After the column ran, Kevan Inboden, an administrator with Jonesboro’s municipal utility and a commission member, contacted me and said he was appreciative of what I had written.
Despite what he said were commissioners’ good intentions, Inboden said he suspected early on that someone was pushing an agenda. Without naming names, he said it appeared the commission’s more extremist members — those who advocated “extreme (carbon) mitigation measures” — had been “working behind the scenes” to steer the group’s work. What about CCS? “They were more than just a facilitator,” he said.
“As a commissioner, when I hear that the commission recommended this or that, it doesn’t tell the whole story.

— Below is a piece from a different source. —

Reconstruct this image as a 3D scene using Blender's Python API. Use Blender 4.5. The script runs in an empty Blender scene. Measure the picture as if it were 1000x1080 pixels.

There was a lot of dissension and opposition,” he said.
The commission’s reports show several close votes on controversial policy recommendations that, according to Inboden, if enacted into law would drive up the cost of living and the cost of doing business in Arkansas.
He voted against the carbon tax, energy portfolio mandates for utilities, a proposed moratorium on coal-fired plants and what he called “a regional cap-and-trade system,” or what he said the commission misleadingly labeled “Approaches benefiting from regional application.”
“The number we heard for a carbon tax was $20 to $30 per ton of CO2 or million metric tons of CO2 equivalent,” he explained. “If an industry was paying $.05 per kilowatt hour and you had a $25 carbon tax, then it would add 2 1/2 cents per kilowatt hour to their rate, which would increase their electric bill by 50 percent.”
He explained that the portfolio mandate would drive up the cost of renewable energy, which in turn would hurt Arkansas ratepayers.
Inboden said the commission should have taken a more balanced approach in its deliberations.
“Our approach didn’t work for both sides,” he said. “We let what other states were doing influence what we did as a commission.”
In fact, many of the states held up as examples for Arkansas were states in which CCS had worked.
Getting something for nothing is usually too good to be true, but in this case, getting nothing for something is insanity.